La realtà cruda, che non può mai progredire, il corso della storia che, contro ogni aspettativa, o forse no, è giunto al capolinea, la stolida e tuttavia ineluttabile speranza che dovrebbe portare i superstiti, anziché impazzire, a fuggire per continuare a esistere, proprio come il Dott. Logan sostiene di fare con Bub, ecco, tutto questo ci viene offerto da poche frasi e da poche inquadrature, in una completezza che sa di capolavoro, lontano da una qualunque, possibile, resa casuale.
Due sole scene, e ci si rende conto di quanto grande sia Romero e di quanto debba essere difficile, e appetibile, anche solo sfiorarlo, lui e la sua visione della fine, inevitabile e allo stesso tempo, desiderabile. Per avere, finalmente, un po’ di pace.
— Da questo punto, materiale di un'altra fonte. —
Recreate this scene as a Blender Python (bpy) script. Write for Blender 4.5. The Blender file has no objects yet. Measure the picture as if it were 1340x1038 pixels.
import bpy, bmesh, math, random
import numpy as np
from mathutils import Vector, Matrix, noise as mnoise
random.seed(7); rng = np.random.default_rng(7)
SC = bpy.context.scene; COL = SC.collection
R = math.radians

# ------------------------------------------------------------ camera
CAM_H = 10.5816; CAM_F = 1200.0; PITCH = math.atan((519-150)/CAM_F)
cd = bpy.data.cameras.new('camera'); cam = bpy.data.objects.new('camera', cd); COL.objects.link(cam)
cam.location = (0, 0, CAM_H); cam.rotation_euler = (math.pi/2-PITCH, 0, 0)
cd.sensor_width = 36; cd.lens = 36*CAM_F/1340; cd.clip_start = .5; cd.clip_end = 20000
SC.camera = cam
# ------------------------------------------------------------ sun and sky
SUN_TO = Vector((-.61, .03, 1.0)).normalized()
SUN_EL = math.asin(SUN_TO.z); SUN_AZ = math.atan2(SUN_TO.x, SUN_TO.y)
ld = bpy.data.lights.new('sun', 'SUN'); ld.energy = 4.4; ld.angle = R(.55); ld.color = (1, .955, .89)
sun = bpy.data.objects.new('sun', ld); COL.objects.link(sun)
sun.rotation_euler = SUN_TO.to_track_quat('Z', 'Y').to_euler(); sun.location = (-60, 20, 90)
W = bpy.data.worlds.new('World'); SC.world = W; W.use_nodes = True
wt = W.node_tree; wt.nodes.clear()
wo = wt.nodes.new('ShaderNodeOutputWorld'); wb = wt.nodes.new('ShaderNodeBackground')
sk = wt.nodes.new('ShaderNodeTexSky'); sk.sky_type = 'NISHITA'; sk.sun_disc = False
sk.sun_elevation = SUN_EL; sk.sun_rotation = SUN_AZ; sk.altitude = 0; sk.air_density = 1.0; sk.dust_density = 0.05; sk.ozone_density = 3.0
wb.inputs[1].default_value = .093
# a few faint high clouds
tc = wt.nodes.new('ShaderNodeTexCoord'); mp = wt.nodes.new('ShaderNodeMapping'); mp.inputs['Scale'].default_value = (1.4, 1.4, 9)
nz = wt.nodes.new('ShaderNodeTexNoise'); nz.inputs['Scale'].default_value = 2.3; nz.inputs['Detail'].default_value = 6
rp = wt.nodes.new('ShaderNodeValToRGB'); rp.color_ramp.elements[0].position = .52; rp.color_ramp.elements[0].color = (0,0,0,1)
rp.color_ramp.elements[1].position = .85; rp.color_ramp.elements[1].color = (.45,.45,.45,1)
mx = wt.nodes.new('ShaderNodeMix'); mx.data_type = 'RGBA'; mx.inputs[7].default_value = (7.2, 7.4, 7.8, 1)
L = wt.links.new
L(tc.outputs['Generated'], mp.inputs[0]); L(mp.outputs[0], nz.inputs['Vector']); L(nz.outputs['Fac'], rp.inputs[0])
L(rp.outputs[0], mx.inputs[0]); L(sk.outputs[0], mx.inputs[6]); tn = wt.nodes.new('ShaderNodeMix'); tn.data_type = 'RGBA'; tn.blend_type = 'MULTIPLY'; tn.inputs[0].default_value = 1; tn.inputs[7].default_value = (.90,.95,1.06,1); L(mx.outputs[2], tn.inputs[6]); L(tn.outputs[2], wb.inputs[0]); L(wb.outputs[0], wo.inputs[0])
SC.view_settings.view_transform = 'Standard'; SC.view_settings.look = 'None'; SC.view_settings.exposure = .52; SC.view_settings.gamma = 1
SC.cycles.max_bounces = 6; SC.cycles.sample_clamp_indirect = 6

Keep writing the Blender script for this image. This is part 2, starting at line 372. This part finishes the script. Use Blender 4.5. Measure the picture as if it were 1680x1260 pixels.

I nostri superstiti, se poi di sopravvivenza si tratta, dato che l’alternarsi di realtà e sogno è leit-motiv del film, tornano, sull’isola deserta, a sopravvivere, a contare il tempo. Una vecchia abitudine, l’illusione di una normalità che non esiste più, insieme alla presunzione umana.
Questa è poetica, questo era più di vent’anni fa. Oggi ci contentiamo di seguire un elicottero e di ascoltare chiacchiere, in una sorta di autismo creativo che fa il pubblico idiota. I tempi cambiano, il mondo anche. Bisogna chiedersi se ne sia valsa la pena.